Numerical modelling and analysis of current induced stresses in REBCO coil stacks

This study reports the effect of the radial, axial, and hoop electromagnetic stresses caused by the large current density and the self-field (screening current-induced magnetic field) on REBCO superconducting coil stacks. A two-dimensional numerical model is used to study the stress distribution of a superconducting coil stack under current. The electromagnetically homogenized coil stack is assumed to be composed of four equally spaced coils with rectangular cross-section. Initially, the verification of the model is done by comparing the analytical calculations (which were in good agreement) of stress distributions of a superconducting slab exposed to a variable magnetic field and in a superconducting strip exposed to a variable current.
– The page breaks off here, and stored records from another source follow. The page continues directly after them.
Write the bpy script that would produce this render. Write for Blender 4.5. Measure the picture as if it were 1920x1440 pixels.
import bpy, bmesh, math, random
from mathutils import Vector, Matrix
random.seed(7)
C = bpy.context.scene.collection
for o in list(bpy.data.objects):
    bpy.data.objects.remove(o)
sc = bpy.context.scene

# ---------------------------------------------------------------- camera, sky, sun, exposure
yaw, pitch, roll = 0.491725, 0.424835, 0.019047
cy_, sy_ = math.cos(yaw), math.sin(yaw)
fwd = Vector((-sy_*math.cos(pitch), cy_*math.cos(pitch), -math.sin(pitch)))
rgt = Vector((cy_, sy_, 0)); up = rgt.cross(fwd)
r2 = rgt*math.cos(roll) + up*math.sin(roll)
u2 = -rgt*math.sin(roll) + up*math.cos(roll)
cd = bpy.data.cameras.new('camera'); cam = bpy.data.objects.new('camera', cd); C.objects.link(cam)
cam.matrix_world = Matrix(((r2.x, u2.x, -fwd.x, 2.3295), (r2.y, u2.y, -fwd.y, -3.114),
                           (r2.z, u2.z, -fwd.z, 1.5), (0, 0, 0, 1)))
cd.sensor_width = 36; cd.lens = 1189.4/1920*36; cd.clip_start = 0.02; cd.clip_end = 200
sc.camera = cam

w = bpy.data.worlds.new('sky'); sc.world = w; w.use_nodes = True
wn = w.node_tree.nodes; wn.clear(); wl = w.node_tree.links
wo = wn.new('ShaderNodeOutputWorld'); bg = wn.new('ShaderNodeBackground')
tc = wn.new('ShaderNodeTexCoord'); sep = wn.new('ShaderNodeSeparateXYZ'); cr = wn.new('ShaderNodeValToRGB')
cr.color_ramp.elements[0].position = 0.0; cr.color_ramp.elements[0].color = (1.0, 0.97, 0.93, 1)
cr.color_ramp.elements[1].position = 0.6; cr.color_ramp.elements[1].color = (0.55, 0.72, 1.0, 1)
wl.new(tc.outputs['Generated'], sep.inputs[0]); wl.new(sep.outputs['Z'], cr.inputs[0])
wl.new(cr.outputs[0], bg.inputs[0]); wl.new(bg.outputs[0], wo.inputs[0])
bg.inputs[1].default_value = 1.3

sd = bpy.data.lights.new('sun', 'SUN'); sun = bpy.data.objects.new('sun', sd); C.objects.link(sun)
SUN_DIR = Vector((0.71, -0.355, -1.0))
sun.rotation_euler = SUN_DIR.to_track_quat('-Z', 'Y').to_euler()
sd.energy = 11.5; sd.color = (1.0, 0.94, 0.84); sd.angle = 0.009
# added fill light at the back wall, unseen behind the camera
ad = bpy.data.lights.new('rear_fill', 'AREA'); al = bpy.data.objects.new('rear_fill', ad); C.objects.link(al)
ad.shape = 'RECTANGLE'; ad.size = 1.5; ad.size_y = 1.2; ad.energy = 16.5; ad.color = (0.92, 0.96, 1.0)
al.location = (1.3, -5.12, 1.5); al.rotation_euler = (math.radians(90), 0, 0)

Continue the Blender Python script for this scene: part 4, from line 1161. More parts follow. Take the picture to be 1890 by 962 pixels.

Then, the two-dimensional model is used to obtain the components of stress that occurred in the coil stack under sinusoidal varying currents. The stress component distributions are calculated at different time intervals, currents, frequencies, and coil distances. Besides, one-dimensional stress distributions are plotted to show how the stress distributions change while the current increases. The upper and lower coils have much higher magnetic stress than the inner coils. Results obtained from the one-dimensional stress distribution calculations show that the stress occurring in the radial direction is lower than the stress in the z-direction in the coil stack. The stress distributions do not show a significant change as the frequency of the applied current changes. The stresses in both the radial and axial directions decrease as the distance between coils increases. All results are presented, and the possible reasons are explained.